How oft, when slumbering in the forest brown (Deeming it fancy's mystical deceit), Have I beheld my fate in dreams foreseen? One day methought that from the noontide heat I drove my flocks to drink of Tagus' flood, And, under curtain of its bordering wood, Take my cool siesta; but arrived, the stream, I know not by what magic, changed its track, And in new channels, by an unused way, Rolled its warpt waters back: Whilst I scorched, melting with the heat extreme, Went ever following in their flight astray The wizard waves. In gentleness of wo, Flow forth, my tears—'tis meet that ye should flow!
But though thou wilt not come for my sad sake, Leave not the landscape thou hast held so dear; Thou may'st come freely now without the fear Of meeting me, for though my heart should break, Where late forsaken, I will now forsake. Come then, if this alone detainst thee, here Are meadows full of verdure, myrtles, bays, Woodlands, and lawns, and running waters clear, Beloved in other days, To which, bedewed with many a bitter tear, I sing my last of lays. These scenes, perhaps, when I am far removed, At ease thou wilt frequent With him who rife of all I loved. Enough! my strength is spent;
And leaving thee in his desired embrace, It is not much to leave him this sweet place.
Nemoroso. As with the setting sun the shades extend, And when its circle sinks, that dark obscure Rises to shroud the world, on which attend The images that set our hair on end, Silence and shapes mysterious as the grave 'Till the broad sun sheds once more from the wave His glorious lustre, beauty, and grace; Such shapes were in the night, and such ill gloom At thy departure still tormenting fear Haunted me, and must haunt me, until death shall doom The so much wished for sun to reappear Of thine angelic face, my soul to cheer, Resurgent from the tomb.

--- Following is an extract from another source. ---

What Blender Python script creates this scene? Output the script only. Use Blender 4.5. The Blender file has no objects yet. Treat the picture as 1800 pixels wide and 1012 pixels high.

Poor lost Eliza! Of thy locks of gold One treasured ringlet in white silk I keep For ever at my heart, and when unrolled, Fresh grief and pity o'er my spirit creep, And my insatiate eyes, for hours untold, O'er the dear pledge will like an infant weep; With sighs more warm than fire, anon I dry The tears from off it; number, one by one, The radiant hairs, and with a love-knot tie; Mine eyes, this duty done, Give over weeping, and with slight relief I taste a short forgetfulness of grief.
WIPPER.
The second eclogue contains a strange mixture of metres and styles; tercets are interchanged with rhymeless iambics, and the simple dialogue is suddenly abandoned for the dramatic. In the third, the genuine character of the pastoral is resumed, and the lyric dialogue in octaves harmonizes pleasingly with its tender description of amatory sorrow. But both are considered inferior to the first eclogue.
Garcilaso made essays in other kinds of poetry, but with less success. One of the most interesting is an elegy which was written at the foot of Mount Etna, and addressed to Boccaccio. The mythological recollections excited in the poet by that classic ground, his mournful descriptions of the miseries of war, and his tender anxieties for a beloved object in his native land, diffuse a considerable charm over this elegant poem, which is, besides, fraught with comparisons and images at once novel and truthful.
The poems of Garcilaso, when collected, form only one small volume; but these have secured him an immortal reputation, and obtained for him the highest rank among the lyric and pastoral poets of his country.